E l’adesione dell’Ucraina all’Ue scompare nel testo della strategia di politica estera di Bruxelles



di Eugenio Cipolla

A Bruxelles oggi, nella prima riunione dei 27 dopo la batosta del Brexit, non si è parlato solamente dell’abbandono della Gran Bretagna. Durante il vertice Ue si è affrontato anche un altro tema spinoso, sicuramente non paragonabile alla Brexit, ma non meno importante, perché potrebbe contribuire allo sgretolamento dell’Unione Europa: la ratifica dell’accordo di associazione Ue-Ucraina da parte dei Paesi Bassi. Lo scorso 6 aprile, l’Olanda aveva tenuto un referendum consultivo riguardante l’accordo firmato dopo la caduta di Yanukovich, che prevede un importante avvicinamento dell’ex repubblica sovietica a Bruxelles. I risultati avevano dato una risposta netta e chiara: il 61% era contro, il 38% a favore.
La volontà dei cittadini olandesi di respingere l’avvicinamento ucraino ha costretto il governo de L’Aia a rivedere la propria strategia. A distanza di quasi tre mesi, infatti, il premier Mark Rutte e il suo esecutivo non hanno ancora trovato la soluzione per evitare di creare un pericoloso precedente a livello europeo. «Ciò di cui abbiamo bisogno – ha detto oggi al termine della prima giornata di incontri – è una soluzione giuridicamente vincolante, che risolva le numerose preoccupazioni espresse nel dibattito pre-referendum. Ho già detto ai miei colleghi che se non riuscirò a raggiungere questo obiettivo, come Paesi Bassi non firmeremo. Mi sembra abbastanza ovvio».

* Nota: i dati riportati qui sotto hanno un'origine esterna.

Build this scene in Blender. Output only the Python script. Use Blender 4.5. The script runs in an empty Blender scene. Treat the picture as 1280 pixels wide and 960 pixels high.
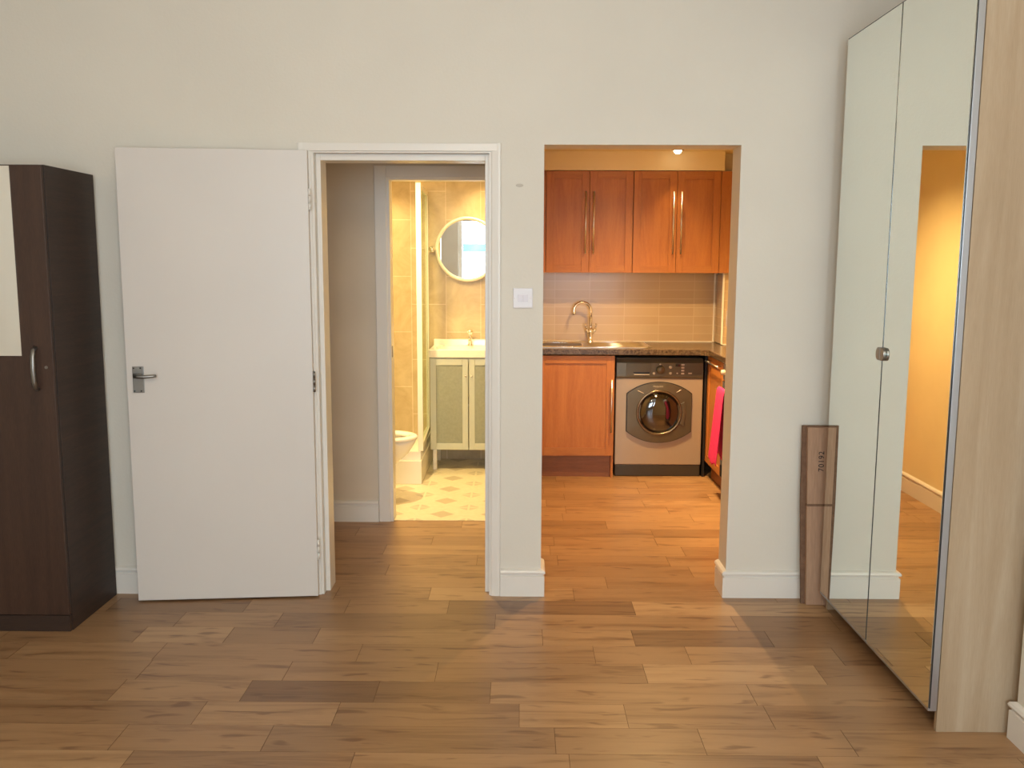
import bpy, bmesh, math, random
from mathutils import Vector, Matrix
random.seed(7)
S = bpy.context.scene
COL = S.collection

# ------------------------------------------------------------------ camera, light, exposure
H = 1.5
cam = bpy.data.cameras.new('camera')
cam.sensor_fit = 'HORIZONTAL'; cam.sensor_width = 36.0
cam.lens = 1120.0 / 1280.0 * 36.0
cam.clip_start = 0.05
cam_o = bpy.data.objects.new('camera', cam); COL.objects.link(cam_o)
cam_o.matrix_world = (Matrix.Translation((0, 0, H)) @ Matrix.Rotation(math.radians(0.5), 4, 'Z')
                      @ Matrix.Rotation(math.pi/2 - math.radians(7.63), 4, 'X')
                      @ Matrix.Rotation(math.radians(0.22), 4, 'Z'))
S.camera = cam_o

w = bpy.data.worlds.new('sky'); S.world = w; w.use_nodes = True
wb = w.node_tree.nodes['Background']
wb.inputs[0].default_value = (0.74, 0.88, 1.0, 1); wb.inputs[1].default_value = 2.2

vs = S.view_settings
vs.view_transform = 'Standard'; vs.look = 'None'; vs.gamma = 1.0; vs.use_curve_mapping = False
vs.exposure = 0.30

DAY = (0.80, 0.90, 1.0)
ADDED_ROOM_LAMP = 42
WARM = (1.0, 0.65, 0.28)
WIN = [(-1.05, 0.25, 0.75, 2.45), (0.62, 1.5, 0.75, 2.45)]   # windows behind the photographer
WY = -1.8

def area(name, loc, rot, sx, sy, power, color, spread=math.pi):
    l = bpy.data.lights.new(name, 'AREA'); l.shape = 'RECTANGLE'; l.size = sx; l.size_y = sy
    l.energy = power; l.color = color; l.spread = spread
    o = bpy.data.objects.new(name, l); COL.objects.link(o); o.location = loc; o.rotation_euler = rot
    return o
for (a, b, c, d) in WIN:
    area('window_daylight', ((a+b)/2, WY-0.35, (c+d)/2), (math.pi/2, 0, 0), b-a, d-c, 62*(b-a), DAY)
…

Parole che hanno irritato molto i burocrati europei. A Bruxelles si aspettavano una risposta definitiva entro la fine di questo mese, così come preannunciato dallo stesso Rutte in una conferenza stampa il 14 aprile scorso, ma al momento la situazione è in una fase di stallo molto pericolosa, in particolare dopo il voto del Brexit, perché rischia di creare una ulteriore spaccatura all’interno dell’Unione. Intanto, in questo contesto di forte incertezza, l’Ucraina resta alla finestra a guardare, nella speranza di compiere passi avanti verso l’integrazione europea. A Bruxelles Poroshenko si è augurato che l’Unione Europa risolva nell’immediato futuro la questione relativa all’assistenza finanziaria in favore dell’Ucraina, ma per adesso Juncker, Tusk e Merkel sono impegnati sul fronte Gran Bretagna.
Non solo, il presidente ucraino ha ricevuto quella che in gergo si può definire una “doccia fredda”. Nel documento della strategia di politica estera dell’Unione Europea, è scomparso ogni riferimento a una possibile adesione dell’Ucraina. Nelle 53 pagine di relazione presentata da Federica Mogherini, l’Ucraina è menzionata solo due volte e non è indicata tra i paesi in procinto di entrata. L’allargamento, secondo quanto si legge, è esclusiva di Turchia e paesi dei balcani occidentali.
«Sotto l’attuale processo di allargamento dell’Unione Europea – dice il documento - si considera un fattore chiave accrescere la forza delle relazioni con i paesi dei Balcani occidentali e della Turchia. Nel quadro della politica europea di vicinato – si scrive, con evidente riferimento all’Ucraina – molte persone vogliono costruire una relazione più stretta con l’Unione europea. E questo può spingere un processo di cambiamento». Processo che però sarà lungo e faticoso e che non vedrà l’Ucraina entrare in Europa almeno fino al 2025. Ammesso e non concesso che nel frattempo lo scontento sociale travolga gli ucraini, portando all’ennesimo rovesciamento degli equilibri di potere, magari in favore di un governo filorusso.